One factor holding larger landlords back, says Lowe, is the way assets are valued. If they own other properties nearby, any agreement on lower rents can affect values there, as “comparable evidence” is built up by valuers.

But there might be another bright spot – any crisis sees the emergence of people with enterprising solutions. Retail’s crisis may just herald a more in-touch property management, breaking down the barrier between faceless finance and street reality.

Cowperthwaite says: “We’re seeing an emergence of owners and, in particular asset managers, with more experience, strong market relationships with occupiers and the public sector, and innovative property management who will be more resilient in the longer term. It’s these people who will deliver an evolution in the services and experiences we get from our shopping centres.”

Some suggest business rates are as much of an issue as rents. It’s not something that’s going to go away, says Cowperthwaite.

“Business rates are just a small part of the problem. Rebalancing them through a form of online taxation would help, but they are an important source of income for local authorities that are still struggling through a sustained period of austerity.”

Lowe calls for change though. “We would hope for business rates reforms to be implemented by the government in the coming months, which in our view should significantly alleviate the pressure on the UK high street. We are aware the Chancellor pledged to reduce business rates by £1.5 billion for UK businesses in his last budget. However we are still waiting for significant changes to be made.”

One issue about rates, says Lowe, is the long gap between revaluations, which means rates don’t reflect property values. Bluntly, the system takes a long time to react, meaning rates can be stupendously high even in struggling areas. There’s also a lack of joined-up government – improvements of property with, say, energy-efficient lighting can lead to a higher business rates bill.
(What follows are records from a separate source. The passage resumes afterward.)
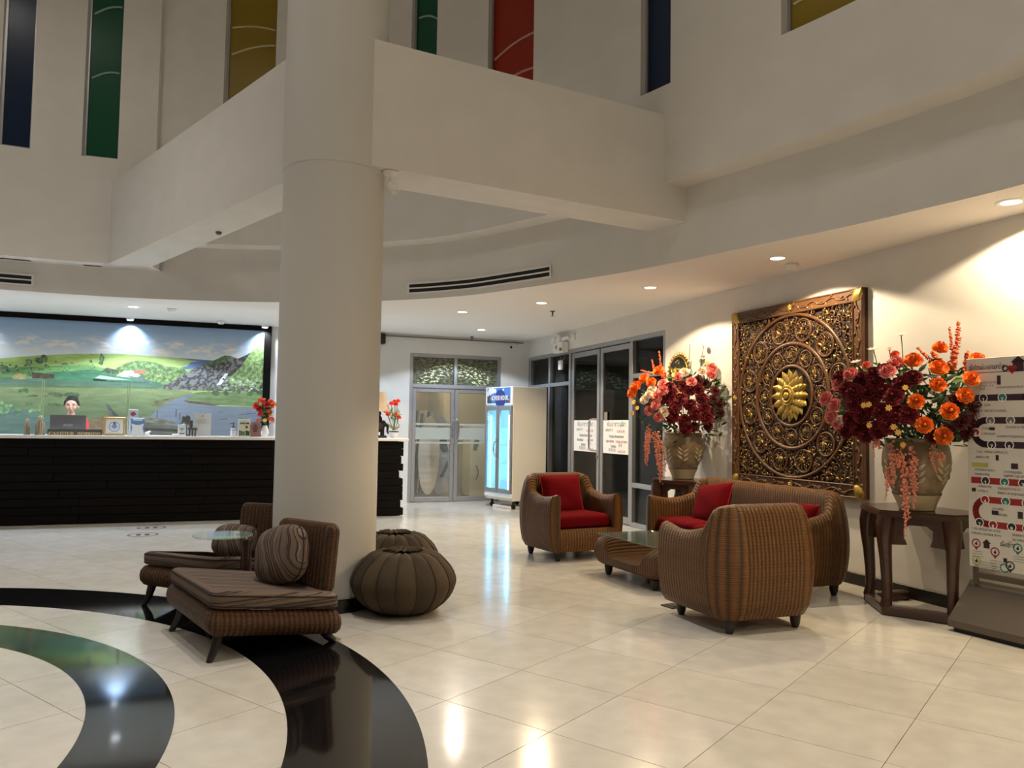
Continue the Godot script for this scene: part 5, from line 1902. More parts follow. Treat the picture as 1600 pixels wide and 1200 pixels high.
	for q in [[1008, 680, 1006, 742, 0.018], [1016, 690, 1026, 766, 0.02], [1022, 690, 1030, 770, 0.018], [1004, 690, 1004, 740, 0.014]]:
		hg.append([(q[0] - 1060) * s, (690 - q[1]) * s, 0.26, (q[2] - 1060) * s, (690 - q[3]) * s, q[4]])
	bouquet("flower_bouquet", "big silk bouquet with orange and pink flowers left of dark red roses, by glass doors", face.call(v1 + Vector3(0, 0.52, 0)), L, sp, hg, 0.64, 0.5, 0.28, 43, [[280, 0.0, 0.25, 0.48, 0.36, "leaf"], [160, 0.4, 0.3, 0.2, 0.38, "leaf"], [110, 0.44, 0.38, 0.18, 0.3, "leaf_light"], [60, 0.1, 0.6, 0.3, 0.16, "leaf_light"]])

# ---------------------------------------------------------------- notice board on a stand
func sign_stand() -> void:
	var T := framed(Vector3(2.915, 0, -5.253), 0.45, 0.893)
	var o := thing("notice_board", "tall white printed notice board on a grey slanted stand at the right edge", "notice board", T)
	var W := 0.8
	var steel := mat(col(106, 98, 88), 0.4, 0.6)
	var g := MB.new()
	# slanted foot plate
	var keep := g.xf
	g.xf = Transform3D(Basis(Vector3(0, 0, -1), Vector3.UP, Vector3(1, 0, 0)), Vector3.ZERO)
	g.prism(PackedVector2Array([Vector2(-0.0, 0.03), Vector2(0.0, 0.075), Vector2(0.25, 0.315), Vector2(0.27, 0.315), Vector2(0.27, 0.03)]), 0.0, W + 0.06)
	g.xf = keep
	part(o, "foot_plate", g, steel)
	g = MB.new()
	g.box(Vector3(0.43, 0.015, -0.14), Vector3(W, 0.03, 0.24))
	part(o, "plinth", g, M.black)
	g = MB.new()
	for x in [0.06, 0.03 + W - 0.03]:
		g.box(Vector3(x, 1.05, -0.215), Vector3(0.035, 1.5, 0.02), 0.004)
	g.box(Vector3(0.03 + W * 0.5, 0.365, -0.213), Vector3(W - 0.06, 0.04, 0.018), 0.004)
	part(o, "frame", g, steel)
	g = MB.new()
	g.box(Vector3(0.03 + W * 0.5, 1.115, -0.198), Vector3(W, 1.395, 0.012), 0.002)
	part(o, "sheet", g, mat(col(212, 208, 200), 0.7))
	# print, left to right from the board's left edge; heights measured from the floor
	var z := -0.1912
	var ink := MB.new()
	var dark := MB.new()
	var red := MB.new()
	var white := MB.new()
	var teal := MB.new()
	var lime := MB.new()
	var grey := MB.new()
	var X := 0.03
	thai(ink, "เมื่อจำเปนต้องออกนอกบ้าน", X + 0.02, 1.735, 0.024, z, 0.0, 0.6)
	ink.rect(X + 0.02, 1.712, X + W - 0.03, 1.716, z)
	# house with a heart
	dark.rect(X + 0.31, 1.71, X + 0.38, 1.78, z)
	dark.tri(Vector3(X + 0.295, 1.77, z), Vector3(X + 0.395, 1.77, z), Vector3(X + 0.345, 1.81, z), Vector3(0, 0, 1))
	red.disc(Vector2(X + 0.295, 1.735), 0, 0.018, z + 0.0004, 14); red.disc(Vector2(X + 0.32, 1.735), 0, 0.018, z + 0.0004, 14)
	red.tri(Vector3(X + 0.278, 1.728, z + 0.0004), Vector3(X + 0.337, 1.728, z + 0.0004), Vector3(X + 0.307, 1.695, z + 0.0004), Vector3(0, 0, 1))
	dark.disc(Vector2(X + 0.262, 1.735), 0.012, 0.022, z, 14)
	# winding road of steps
	var road := func(m: MB, pts: Array, w: float) -> void: m.ribbon(pts, w, z)
	var curve := func(cx: float, cy: float, r: float, a0: float, a1: float) -> Array:
		var p := []
		for k in 13:
			var a := lerpf(a0, a1, k / 12.0)
			p.append(Vector2(X + cx + cos(a) * r, cy + sin(a) * r))
		return p
	road.call(dark, [Vector2(X + 0.03, 1.545), Vector2(X + 0.38, 1.545)] + curve.call(0.38, 1.47, 0.075, PI / 2, -PI / 2) + [Vector2(X + 0.13, 1.395)] + curve.call(0.13, 1.315, 0.08, PI / 2, PI * 1.5) + [Vector2(X + 0.72, 1.235)], 0.042)
	red.rect(X + 0.028, 1.525, X + 0.06, 1.566, z + 0.0003)
	road.call(red, [Vector2(X + 0.035, 0.995), Vector2(X + 0.74, 0.995)], 0.042)
	road.call(red, [Vector2(X + 0.74, 0.87), Vector2(X + 0.13, 0.87)] + curve.call(0.13, 0.79, 0.08, PI / 2, PI * 1.5) + [Vector2(X + 0.74, 0.71)], 0.042)
	var stops := [[0.115, 1.545, "1", ink], [0.24, 1.545, "2", teal], [0.44, 1.47, "3", ink], [0.29, 1.395, "4", grey], [0.16, 1.395, "5", grey], [0.06, 1.315, "6", red], [0.165, 1.235, "7", ink], [0.28, 1.235, "8", ink], [0.12, 0.995, "1", ink], [0.245, 0.995, "2", teal], [0.36, 0.995, "3", ink], [0.115, 0.87, "4", red], [0.25, 0.87, "5", teal], [0.38, 0.87, "6", grey], [0.075, 0.715, "7", ink], [0.165, 0.71, "8", red], [0.285, 0.71, "9", ink], [0.38, 0.71, "10", ink]]
	for q in stops:
		var c := Vector2(X + q[0], q[1])
		white.disc(c, 0, 0.03, z + 0.0005, 18)
		(q[3] as MB).disc(c, 0, 0.024, z + 0.0009, 18)
		write(white, q[2], c.x, c.y - 0.012, 0.024, z + 0.0014)
	# lines of small print
	rng.seed = 63
	var lines := [[0.09, 1.64, 0.13], [0.09, 1.62, 0.11], [0.09, 1.6, 0.05], [0.2, 1.605, 0.17], [0.06, 1.49, 0.12], [0.07, 1.452, 0.2], [0.26, 1.345, 0.2], [0.1, 1.335, 0.07], [0.1, 1.3, 0.1], [0.2, 1.285, 0.22], [0.06, 1.18, 0.24], [0.06, 1.145, 0.09], [0.05, 1.06, 0.14], [0.05, 1.03, 0.1], [0.24, 1.055, 0.12], [0.24, 1.03, 0.14], [0.07, 0.95, 0.1], [0.2, 0.945, 0.15], [0.07, 0.92, 0.08], [0.2, 0.915, 0.17], [0.16, 0.81, 0.08], [0.16, 0.775, 0.1], [0.02, 0.665, 0.19], [0.02, 0.635, 0.22], [0.29, 0.655, 0.16], [0.29, 0.625, 0.17]]
	for q in lines:
		thai(grey if q[1] > 1.55 else ink, scribble(int(q[2] / 0.0105)), X + q[0], q[1], 0.012, z, 0.0017)
	lime.rect(X + 0.03, 1.083, X + 0.14, 1.112, z)
	# pins over the lower third
	thai(ink, "เมื่ออยู่บ้าน", X + 0.21, 0.58, 0.022, z, 0.0, 0.6)
	dark.rect(X + 0.1, 0.55, X + 0.14, 0.585, z)
	dark.tri(Vector3(X + 0.09, 0.582, z), Vector3(X + 0.15, 0.582, z), Vector3(X + 0.12, 0.61, z), Vector3(0, 0, 1))
	for q in [[0.05, 0.575, red], [0.175, 0.535, red], [0.32, 0.58, teal], [0.27, 0.42 + 0.04, ink], [0.05, 0.46, lime], [0.44, 0.5, ink]]:
		var c := Vector2(X + q[0], q[1])
		(q[2] as MB).disc(c, 0.022, 0.03, z, 20)
		(q[2] as MB).tri(Vector3(c.x - 0.014, c.y - 0.026, z), Vector3(c.x + 0.014, c.y - 0.026, z), Vector3(c.x, c.y - 0.046, z), Vector3(0, 0, 1))
		dark.disc(c + Vector2(0, -0.004), 0, 0.009, z, 10)
		dark.ribbon([c + Vector2(-0.002, 0), c + Vector2(0.006, 0.012)], 0.005, z)
	teal.disc(Vector2(X + 0.235, 0.46 - 0.08 + 0.06), 0.022, 0.03, z, 20)
	for q in [[0.02, 0.52, 0.08, 3], [0.14, 0.475, 0.08, 2], [0.29, 0.525, 0.12, 3], [0.15, 0.44, 0.06, 3]]:
		for k in q[3]:
			ink.rect(X + q[0], q[1] - 0.016 * k, X + q[0] + q[2] * rf(0.8, 1.0), q[1] - 0.016 * k + 0.0022, z)
	for k in 4:
		for m in 2:
			ink.rect(X + 0.03 + 0.0 * m, 0.425 + 0.011 * k - 0.0, X + 0.16 * rf(0.85, 1.0) + 0.03, 0.427 + 0.011 * k, z)
	for q in [[0.22, 1.66, 0.012, 0.03], [0.045, 1.42, 0.008, 0.028], [0.03, 1.31, 0.014, 0.018], [0.17, 1.34, 0.018, 0.01], [0.2, 1.15, 0.01, 0.018], [0.04, 0.93, 0.014, 0.012], [0.18, 0.79, 0.022, 0.014], [0.34, 0.79, 0.016, 0.022], [0.31, 1.1, 0.022, 0.018], [0.24, 0.49, 0.012, 0.014]]:
		dark.rect(X + q[0] - q[2], q[1] - q[3], X + q[0] + q[2], q[1] + q[3], z)
	stuff(part(o, "print", ink, M.ink))
	stuff(part(o, "print", dark, mat(col(52, 34, 46), 0.8)))
	stuff(part(o, "print", red, mat(col(150, 36, 40), 0.8)))
	stuff(part(o, "print", white, M.paper))
	stuff(part(o, "print", teal, mat(col(40, 122, 112), 0.8)))
	stuff(part(o, "print", lime, mat(col(176, 180, 84), 0.8)))
	stuff(part(o, "print", grey, mat(col(110, 108, 112), 0.8)))

func scribble(n: int) -> String:
	var k: Array = THAI.keys()
	var s := ""
	for i in n:
		s += k[rng.randi() % k.size()] if rng.randf() > 0.1 else " "
	return s

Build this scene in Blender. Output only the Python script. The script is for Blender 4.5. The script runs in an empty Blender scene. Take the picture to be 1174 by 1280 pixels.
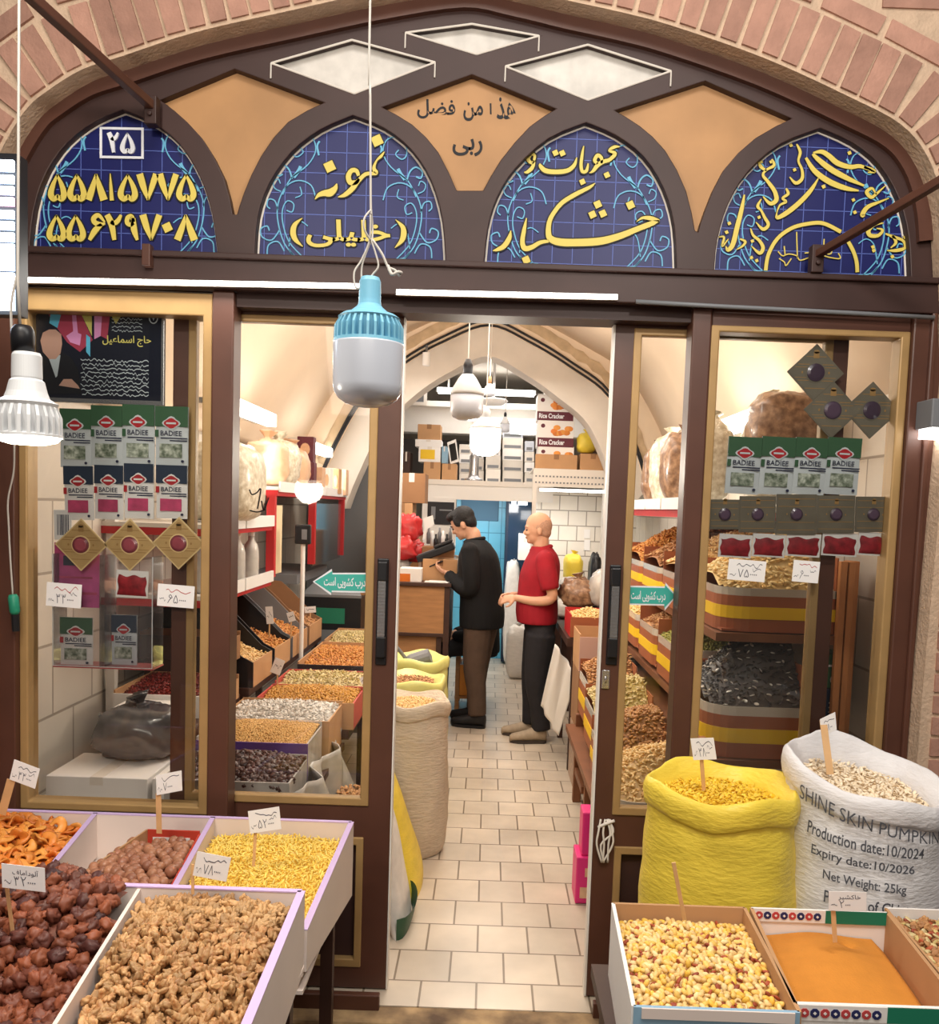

Another source of friction can come in Business Improvement District areas – where shops pay a levy for increased services such as cleaning and security – effectively a service charge. Once a BID is live, a majority vote every few years keeps it ticking along – they invariably pass – and retailers can’t opt out.

That’s not to say BIDs don’t add value – both Manchester and Liverpool’s retail districts have benefited from events programmes that bring in punters – but it’s another cost not all companies enjoy, particularly food and drink operators who lose out to the boom in street food.